start DATA EXCERPT

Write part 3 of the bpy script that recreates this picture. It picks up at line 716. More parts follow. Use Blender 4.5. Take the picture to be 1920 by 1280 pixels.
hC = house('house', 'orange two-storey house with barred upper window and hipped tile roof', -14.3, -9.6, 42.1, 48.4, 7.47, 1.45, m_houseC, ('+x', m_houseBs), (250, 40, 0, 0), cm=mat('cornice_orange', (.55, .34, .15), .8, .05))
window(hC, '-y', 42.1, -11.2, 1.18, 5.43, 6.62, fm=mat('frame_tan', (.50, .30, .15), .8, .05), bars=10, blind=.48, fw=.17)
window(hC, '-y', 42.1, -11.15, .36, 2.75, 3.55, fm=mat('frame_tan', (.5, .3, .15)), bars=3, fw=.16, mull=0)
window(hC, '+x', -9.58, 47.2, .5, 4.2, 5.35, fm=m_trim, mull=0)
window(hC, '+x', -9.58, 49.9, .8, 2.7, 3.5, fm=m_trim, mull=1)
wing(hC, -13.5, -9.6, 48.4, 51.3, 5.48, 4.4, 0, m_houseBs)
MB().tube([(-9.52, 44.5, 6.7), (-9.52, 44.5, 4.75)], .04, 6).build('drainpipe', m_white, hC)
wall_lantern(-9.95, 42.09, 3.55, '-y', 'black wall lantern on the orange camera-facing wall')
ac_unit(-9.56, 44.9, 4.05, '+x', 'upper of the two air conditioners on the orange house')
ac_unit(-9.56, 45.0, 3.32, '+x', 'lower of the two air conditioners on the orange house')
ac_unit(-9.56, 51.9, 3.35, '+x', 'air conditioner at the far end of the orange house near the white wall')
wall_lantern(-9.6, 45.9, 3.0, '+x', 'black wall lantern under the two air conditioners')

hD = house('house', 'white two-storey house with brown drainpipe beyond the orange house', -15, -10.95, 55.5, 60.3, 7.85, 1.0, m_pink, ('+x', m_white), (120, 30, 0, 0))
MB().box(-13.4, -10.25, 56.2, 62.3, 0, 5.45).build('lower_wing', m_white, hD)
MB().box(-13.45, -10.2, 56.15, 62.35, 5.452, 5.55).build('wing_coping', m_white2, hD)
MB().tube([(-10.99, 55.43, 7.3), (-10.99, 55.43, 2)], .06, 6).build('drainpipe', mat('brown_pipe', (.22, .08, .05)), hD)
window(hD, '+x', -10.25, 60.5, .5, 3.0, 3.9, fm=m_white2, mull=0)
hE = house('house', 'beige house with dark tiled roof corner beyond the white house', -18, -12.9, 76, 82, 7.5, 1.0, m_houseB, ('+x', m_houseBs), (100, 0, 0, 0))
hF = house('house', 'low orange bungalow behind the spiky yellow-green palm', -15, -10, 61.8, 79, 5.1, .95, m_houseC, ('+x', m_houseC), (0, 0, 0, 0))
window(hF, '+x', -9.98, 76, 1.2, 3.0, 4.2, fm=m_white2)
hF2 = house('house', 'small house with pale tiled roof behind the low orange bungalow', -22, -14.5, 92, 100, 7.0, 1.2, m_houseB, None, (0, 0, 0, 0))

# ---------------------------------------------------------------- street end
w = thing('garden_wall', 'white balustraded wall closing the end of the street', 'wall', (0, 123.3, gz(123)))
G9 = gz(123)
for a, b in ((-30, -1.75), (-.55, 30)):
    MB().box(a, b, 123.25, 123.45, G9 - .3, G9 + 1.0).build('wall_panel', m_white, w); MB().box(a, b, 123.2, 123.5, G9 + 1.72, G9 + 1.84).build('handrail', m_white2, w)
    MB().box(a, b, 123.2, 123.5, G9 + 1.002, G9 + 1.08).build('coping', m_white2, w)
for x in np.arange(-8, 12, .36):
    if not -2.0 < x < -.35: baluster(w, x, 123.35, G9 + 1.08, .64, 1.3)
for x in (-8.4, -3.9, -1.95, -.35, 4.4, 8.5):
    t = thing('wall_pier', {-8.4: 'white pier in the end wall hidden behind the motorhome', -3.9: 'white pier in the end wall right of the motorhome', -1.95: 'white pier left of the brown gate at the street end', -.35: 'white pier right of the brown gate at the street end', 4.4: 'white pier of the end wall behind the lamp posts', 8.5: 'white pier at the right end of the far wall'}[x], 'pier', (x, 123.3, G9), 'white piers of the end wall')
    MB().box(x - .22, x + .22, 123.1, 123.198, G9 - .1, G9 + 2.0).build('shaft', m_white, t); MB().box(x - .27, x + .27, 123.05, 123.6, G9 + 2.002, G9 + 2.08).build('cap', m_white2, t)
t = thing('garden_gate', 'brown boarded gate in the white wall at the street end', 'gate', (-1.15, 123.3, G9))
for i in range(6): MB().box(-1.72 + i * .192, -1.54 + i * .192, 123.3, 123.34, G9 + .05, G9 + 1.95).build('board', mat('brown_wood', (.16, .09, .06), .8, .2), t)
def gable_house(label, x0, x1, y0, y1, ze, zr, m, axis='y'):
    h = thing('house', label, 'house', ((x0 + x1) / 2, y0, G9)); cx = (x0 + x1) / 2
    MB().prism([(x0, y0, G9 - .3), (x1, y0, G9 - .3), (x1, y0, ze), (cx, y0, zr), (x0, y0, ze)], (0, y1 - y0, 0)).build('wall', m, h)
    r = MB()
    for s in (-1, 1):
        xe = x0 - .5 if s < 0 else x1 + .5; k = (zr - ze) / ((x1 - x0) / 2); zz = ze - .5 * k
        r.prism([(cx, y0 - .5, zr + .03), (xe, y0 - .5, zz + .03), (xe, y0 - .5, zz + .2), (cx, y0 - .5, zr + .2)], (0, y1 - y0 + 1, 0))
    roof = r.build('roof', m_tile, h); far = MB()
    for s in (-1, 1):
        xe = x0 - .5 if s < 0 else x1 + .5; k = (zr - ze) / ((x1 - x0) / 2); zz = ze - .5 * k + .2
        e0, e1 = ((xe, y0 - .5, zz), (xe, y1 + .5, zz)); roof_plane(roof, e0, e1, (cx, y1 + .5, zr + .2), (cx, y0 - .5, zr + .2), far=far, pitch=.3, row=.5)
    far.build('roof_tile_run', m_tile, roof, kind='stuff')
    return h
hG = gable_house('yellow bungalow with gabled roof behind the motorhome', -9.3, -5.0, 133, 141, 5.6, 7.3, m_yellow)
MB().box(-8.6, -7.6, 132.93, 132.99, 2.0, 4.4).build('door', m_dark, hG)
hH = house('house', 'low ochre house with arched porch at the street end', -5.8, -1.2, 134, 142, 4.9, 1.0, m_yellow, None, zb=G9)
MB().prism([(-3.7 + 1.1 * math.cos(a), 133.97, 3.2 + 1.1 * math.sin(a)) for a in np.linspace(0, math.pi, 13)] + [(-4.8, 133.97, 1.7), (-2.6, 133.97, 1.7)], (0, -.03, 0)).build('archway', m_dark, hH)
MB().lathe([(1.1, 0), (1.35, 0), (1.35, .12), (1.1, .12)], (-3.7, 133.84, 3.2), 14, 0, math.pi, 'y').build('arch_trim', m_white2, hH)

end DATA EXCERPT

### REQUEST
Each line of the listing should be copied exactly.

### RESULT
Write part 3 of the bpy script that recreates this picture. It picks up at line 716. More parts follow. Use Blender 4.5. Take the picture to be 1920 by 1280 pixels.
hC = house('house', 'orange two-storey house with barred upper window and hipped tile roof', -14.3, -9.6, 42.1, 48.4, 7.47, 1.45, m_houseC, ('+x', m_houseBs), (250, 40, 0, 0), cm=mat('cornice_orange', (.55, .34, .15), .8, .05))
window(hC, '-y', 42.1, -11.2, 1.18, 5.43, 6.62, fm=mat('frame_tan', (.50, .30, .15), .8, .05), bars=10, blind=.48, fw=.17)
window(hC, '-y', 42.1, -11.15, .36, 2.75, 3.55, fm=mat('frame_tan', (.5, .3, .15)), bars=3, fw=.16, mull=0)
window(hC, '+x', -9.58, 47.2, .5, 4.2, 5.35, fm=m_trim, mull=0)
window(hC, '+x', -9.58, 49.9, .8, 2.7, 3.5, fm=m_trim, mull=1)
wing(hC, -13.5, -9.6, 48.4, 51.3, 5.48, 4.4, 0, m_houseBs)
MB().tube([(-9.52, 44.5, 6.7), (-9.52, 44.5, 4.75)], .04, 6).build('drainpipe', m_white, hC)
wall_lantern(-9.95, 42.09, 3.55, '-y', 'black wall lantern on the orange camera-facing wall')
ac_unit(-9.56, 44.9, 4.05, '+x', 'upper of the two air conditioners on the orange house')
ac_unit(-9.56, 45.0, 3.32, '+x', 'lower of the two air conditioners on the orange house')
ac_unit(-9.56, 51.9, 3.35, '+x', 'air conditioner at the far end of the orange house near the white wall')
wall_lantern(-9.6, 45.9, 3.0, '+x', 'black wall lantern under the two air conditioners')

hD = house('house', 'white two-storey house with brown drainpipe beyond the orange house', -15, -10.95, 55.5, 60.3, 7.85, 1.0, m_pink, ('+x', m_white), (120, 30, 0, 0))
MB().box(-13.4, -10.25, 56.2, 62.3, 0, 5.45).build('lower_wing', m_white, hD)
MB().box(-13.45, -10.2, 56.15, 62.35, 5.452, 5.55).build('wing_coping', m_white2, hD)
MB().tube([(-10.99, 55.43, 7.3), (-10.99, 55.43, 2)], .06, 6).build('drainpipe', mat('brown_pipe', (.22, .08, .05)), hD)
window(hD, '+x', -10.25, 60.5, .5, 3.0, 3.9, fm=m_white2, mull=0)
hE = house('house', 'beige house with dark tiled roof corner beyond the white house', -18, -12.9, 76, 82, 7.5, 1.0, m_houseB, ('+x', m_houseBs), (100, 0, 0, 0))
hF = house('house', 'low orange bungalow behind the spiky yellow-green palm', -15, -10, 61.8, 79, 5.1, .95, m_houseC, ('+x', m_houseC), (0, 0, 0, 0))
window(hF, '+x', -9.98, 76, 1.2, 3.0, 4.2, fm=m_white2)
hF2 = house('house', 'small house with pale tiled roof behind the low orange bungalow', -22, -14.5, 92, 100, 7.0, 1.2, m_houseB, None, (0, 0, 0, 0))

# ---------------------------------------------------------------- street end
w = thing('garden_wall', 'white balustraded wall closing the end of the street', 'wall', (0, 123.3, gz(123)))
G9 = gz(123)
for a, b in ((-30, -1.75), (-.55, 30)):
    MB().box(a, b, 123.25, 123.45, G9 - .3, G9 + 1.0).build('wall_panel', m_white, w); MB().box(a, b, 123.2, 123.5, G9 + 1.72, G9 + 1.84).build('handrail', m_white2, w)
    MB().box(a, b, 123.2, 123.5, G9 + 1.002, G9 + 1.08).build('coping', m_white2, w)
for x in np.arange(-8, 12, .36):
    if not -2.0 < x < -.35: baluster(w, x, 123.35, G9 + 1.08, .64, 1.3)
for x in (-8.4, -3.9, -1.95, -.35, 4.4, 8.5):
    t = thing('wall_pier', {-8.4: 'white pier in the end wall hidden behind the motorhome', -3.9: 'white pier in the end wall right of the motorhome', -1.95: 'white pier left of the brown gate at the street end', -.35: 'white pier right of the brown gate at the street end', 4.4: 'white pier of the end wall behind the lamp posts', 8.5: 'white pier at the right end of the far wall'}[x], 'pier', (x, 123.3, G9), 'white piers of the end wall')
    MB().box(x - .22, x + .22, 123.1, 123.198, G9 - .1, G9 + 2.0).build('shaft', m_white, t); MB().box(x - .27, x + .27, 123.05, 123.6, G9 + 2.002, G9 + 2.08).build('cap', m_white2, t)
t = thing('garden_gate', 'brown boarded gate in the white wall at the street end', 'gate', (-1.15, 123.3, G9))
for i in range(6): MB().box(-1.72 + i * .192, -1.54 + i * .192, 123.3, 123.34, G9 + .05, G9 + 1.95).build('board', mat('brown_wood', (.16, .09, .06), .8, .2), t)
def gable_house(label, x0, x1, y0, y1, ze, zr, m, axis='y'):
    h = thing('house', label, 'house', ((x0 + x1) / 2, y0, G9)); cx = (x0 + x1) / 2
    MB().prism([(x0, y0, G9 - .3), (x1, y0, G9 - .3), (x1, y0, ze), (cx, y0, zr), (x0, y0, ze)], (0, y1 - y0, 0)).build('wall', m, h)
    r = MB()
    for s in (-1, 1):
        xe = x0 - .5 if s < 0 else x1 + .5; k = (zr - ze) / ((x1 - x0) / 2); zz = ze - .5 * k
        r.prism([(cx, y0 - .5, zr + .03), (xe, y0 - .5, zz + .03), (xe, y0 - .5, zz + .2), (cx, y0 - .5, zr + .2)], (0, y1 - y0 + 1, 0))
    roof = r.build('roof', m_tile, h); far = MB()
    for s in (-1, 1):
        xe = x0 - .5 if s < 0 else x1 + .5; k = (zr - ze) / ((x1 - x0) / 2); zz = ze - .5 * k + .2
        e0, e1 = ((xe, y0 - .5, zz), (xe, y1 + .5, zz)); roof_plane(roof, e0, e1, (cx, y1 + .5, zr + .2), (cx, y0 - .5, zr + .2), far=far, pitch=.3, row=.5)
    far.build('roof_tile_run', m_tile, roof, kind='stuff')
    return h
hG = gable_house('yellow bungalow with gabled roof behind the motorhome', -9.3, -5.0, 133, 141, 5.6, 7.3, m_yellow)
MB().box(-8.6, -7.6, 132.93, 132.99, 2.0, 4.4).build('door', m_dark, hG)
hH = house('house', 'low ochre house with arched porch at the street end', -5.8, -1.2, 134, 142, 4.9, 1.0, m_yellow, None, zb=G9)
MB().prism([(-3.7 + 1.1 * math.cos(a), 133.97, 3.2 + 1.1 * math.sin(a)) for a in np.linspace(0, math.pi, 13)] + [(-4.8, 133.97, 1.7), (-2.6, 133.97, 1.7)], (0, -.03, 0)).build('archway', m_dark, hH)
MB().lathe([(1.1, 0), (1.35, 0), (1.35, .12), (1.1, .12)], (-3.7, 133.84, 3.2), 14, 0, math.pi, 'y').build('arch_trim', m_white2, hH)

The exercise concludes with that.